• **Requirements**:
Write out the whole listing word for word.

[start Data]

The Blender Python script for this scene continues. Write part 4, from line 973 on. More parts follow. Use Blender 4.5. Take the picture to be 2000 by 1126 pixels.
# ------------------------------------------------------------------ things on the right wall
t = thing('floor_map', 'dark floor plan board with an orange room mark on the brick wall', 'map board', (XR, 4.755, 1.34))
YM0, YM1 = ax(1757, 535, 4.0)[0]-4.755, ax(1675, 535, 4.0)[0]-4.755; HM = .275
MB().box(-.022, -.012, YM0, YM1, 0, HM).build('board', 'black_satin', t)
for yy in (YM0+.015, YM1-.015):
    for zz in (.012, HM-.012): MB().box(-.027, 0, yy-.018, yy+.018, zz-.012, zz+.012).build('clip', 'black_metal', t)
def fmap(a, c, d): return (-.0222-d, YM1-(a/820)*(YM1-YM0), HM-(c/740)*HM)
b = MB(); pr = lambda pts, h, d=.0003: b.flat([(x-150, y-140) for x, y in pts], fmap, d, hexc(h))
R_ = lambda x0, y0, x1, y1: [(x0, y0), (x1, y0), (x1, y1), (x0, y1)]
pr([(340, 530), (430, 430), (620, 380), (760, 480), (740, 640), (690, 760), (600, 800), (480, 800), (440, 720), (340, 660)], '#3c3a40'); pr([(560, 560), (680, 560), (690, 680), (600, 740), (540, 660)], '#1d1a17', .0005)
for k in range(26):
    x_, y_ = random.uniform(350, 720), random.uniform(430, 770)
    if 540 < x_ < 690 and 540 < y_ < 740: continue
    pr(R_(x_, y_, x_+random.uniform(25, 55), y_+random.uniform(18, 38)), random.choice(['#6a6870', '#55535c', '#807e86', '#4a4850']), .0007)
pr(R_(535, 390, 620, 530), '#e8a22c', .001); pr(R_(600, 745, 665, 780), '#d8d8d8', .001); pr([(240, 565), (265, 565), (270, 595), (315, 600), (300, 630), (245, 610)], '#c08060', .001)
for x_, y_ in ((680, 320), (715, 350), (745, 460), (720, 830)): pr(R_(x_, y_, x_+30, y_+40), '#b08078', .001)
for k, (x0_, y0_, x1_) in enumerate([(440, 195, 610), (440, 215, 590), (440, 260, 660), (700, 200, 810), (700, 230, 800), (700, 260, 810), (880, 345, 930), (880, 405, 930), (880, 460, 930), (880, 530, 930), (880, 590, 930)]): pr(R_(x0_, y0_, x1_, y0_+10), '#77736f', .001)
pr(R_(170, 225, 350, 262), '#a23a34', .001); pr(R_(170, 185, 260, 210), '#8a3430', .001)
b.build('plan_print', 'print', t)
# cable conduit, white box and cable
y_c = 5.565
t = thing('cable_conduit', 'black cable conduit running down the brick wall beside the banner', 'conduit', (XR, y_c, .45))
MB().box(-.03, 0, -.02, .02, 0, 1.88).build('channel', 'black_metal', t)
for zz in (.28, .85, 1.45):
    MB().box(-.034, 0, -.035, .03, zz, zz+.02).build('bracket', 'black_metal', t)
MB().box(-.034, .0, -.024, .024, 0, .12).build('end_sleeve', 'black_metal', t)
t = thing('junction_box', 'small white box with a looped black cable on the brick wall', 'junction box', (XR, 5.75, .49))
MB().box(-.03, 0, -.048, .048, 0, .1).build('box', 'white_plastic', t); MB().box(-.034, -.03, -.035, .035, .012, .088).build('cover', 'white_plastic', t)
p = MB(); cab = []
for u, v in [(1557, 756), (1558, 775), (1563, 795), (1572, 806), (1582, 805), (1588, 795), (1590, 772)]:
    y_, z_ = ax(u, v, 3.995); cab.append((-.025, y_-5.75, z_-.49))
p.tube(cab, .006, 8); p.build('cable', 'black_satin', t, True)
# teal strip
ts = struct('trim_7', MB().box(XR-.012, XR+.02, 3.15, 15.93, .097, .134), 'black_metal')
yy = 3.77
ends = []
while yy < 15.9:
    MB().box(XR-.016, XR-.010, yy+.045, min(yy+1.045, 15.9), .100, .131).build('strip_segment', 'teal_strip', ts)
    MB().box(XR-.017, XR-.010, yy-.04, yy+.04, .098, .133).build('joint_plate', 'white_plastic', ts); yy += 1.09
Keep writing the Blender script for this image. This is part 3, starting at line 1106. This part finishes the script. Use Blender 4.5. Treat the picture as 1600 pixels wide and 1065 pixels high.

[end Data]

• **Answer to this exercise**:
The Blender Python script for this scene continues. Write part 4, from line 973 on. More parts follow. Use Blender 4.5. Take the picture to be 2000 by 1126 pixels.
# ------------------------------------------------------------------ things on the right wall
t = thing('floor_map', 'dark floor plan board with an orange room mark on the brick wall', 'map board', (XR, 4.755, 1.34))
YM0, YM1 = ax(1757, 535, 4.0)[0]-4.755, ax(1675, 535, 4.0)[0]-4.755; HM = .275
MB().box(-.022, -.012, YM0, YM1, 0, HM).build('board', 'black_satin', t)
for yy in (YM0+.015, YM1-.015):
    for zz in (.012, HM-.012): MB().box(-.027, 0, yy-.018, yy+.018, zz-.012, zz+.012).build('clip', 'black_metal', t)
def fmap(a, c, d): return (-.0222-d, YM1-(a/820)*(YM1-YM0), HM-(c/740)*HM)
b = MB(); pr = lambda pts, h, d=.0003: b.flat([(x-150, y-140) for x, y in pts], fmap, d, hexc(h))
R_ = lambda x0, y0, x1, y1: [(x0, y0), (x1, y0), (x1, y1), (x0, y1)]
pr([(340, 530), (430, 430), (620, 380), (760, 480), (740, 640), (690, 760), (600, 800), (480, 800), (440, 720), (340, 660)], '#3c3a40'); pr([(560, 560), (680, 560), (690, 680), (600, 740), (540, 660)], '#1d1a17', .0005)
for k in range(26):
    x_, y_ = random.uniform(350, 720), random.uniform(430, 770)
    if 540 < x_ < 690 and 540 < y_ < 740: continue
    pr(R_(x_, y_, x_+random.uniform(25, 55), y_+random.uniform(18, 38)), random.choice(['#6a6870', '#55535c', '#807e86', '#4a4850']), .0007)
pr(R_(535, 390, 620, 530), '#e8a22c', .001); pr(R_(600, 745, 665, 780), '#d8d8d8', .001); pr([(240, 565), (265, 565), (270, 595), (315, 600), (300, 630), (245, 610)], '#c08060', .001)
for x_, y_ in ((680, 320), (715, 350), (745, 460), (720, 830)): pr(R_(x_, y_, x_+30, y_+40), '#b08078', .001)
for k, (x0_, y0_, x1_) in enumerate([(440, 195, 610), (440, 215, 590), (440, 260, 660), (700, 200, 810), (700, 230, 800), (700, 260, 810), (880, 345, 930), (880, 405, 930), (880, 460, 930), (880, 530, 930), (880, 590, 930)]): pr(R_(x0_, y0_, x1_, y0_+10), '#77736f', .001)
pr(R_(170, 225, 350, 262), '#a23a34', .001); pr(R_(170, 185, 260, 210), '#8a3430', .001)
b.build('plan_print', 'print', t)
# cable conduit, white box and cable
y_c = 5.565
t = thing('cable_conduit', 'black cable conduit running down the brick wall beside the banner', 'conduit', (XR, y_c, .45))
MB().box(-.03, 0, -.02, .02, 0, 1.88).build('channel', 'black_metal', t)
for zz in (.28, .85, 1.45):
    MB().box(-.034, 0, -.035, .03, zz, zz+.02).build('bracket', 'black_metal', t)
MB().box(-.034, .0, -.024, .024, 0, .12).build('end_sleeve', 'black_metal', t)
t = thing('junction_box', 'small white box with a looped black cable on the brick wall', 'junction box', (XR, 5.75, .49))
MB().box(-.03, 0, -.048, .048, 0, .1).build('box', 'white_plastic', t); MB().box(-.034, -.03, -.035, .035, .012, .088).build('cover', 'white_plastic', t)
p = MB(); cab = []
for u, v in [(1557, 756), (1558, 775), (1563, 795), (1572, 806), (1582, 805), (1588, 795), (1590, 772)]:
    y_, z_ = ax(u, v, 3.995); cab.append((-.025, y_-5.75, z_-.49))
p.tube(cab, .006, 8); p.build('cable', 'black_satin', t, True)
# teal strip
ts = struct('trim_7', MB().box(XR-.012, XR+.02, 3.15, 15.93, .097, .134), 'black_metal')
yy = 3.77
ends = []
while yy < 15.9:
    MB().box(XR-.016, XR-.010, yy+.045, min(yy+1.045, 15.9), .100, .131).build('strip_segment', 'teal_strip', ts)
    MB().box(XR-.017, XR-.010, yy-.04, yy+.04, .098, .133).build('joint_plate', 'white_plastic', ts); yy += 1.09
Keep writing the Blender script for this image. This is part 3, starting at line 1106. This part finishes the script. Use Blender 4.5. Treat the picture as 1600 pixels wide and 1065 pixels high.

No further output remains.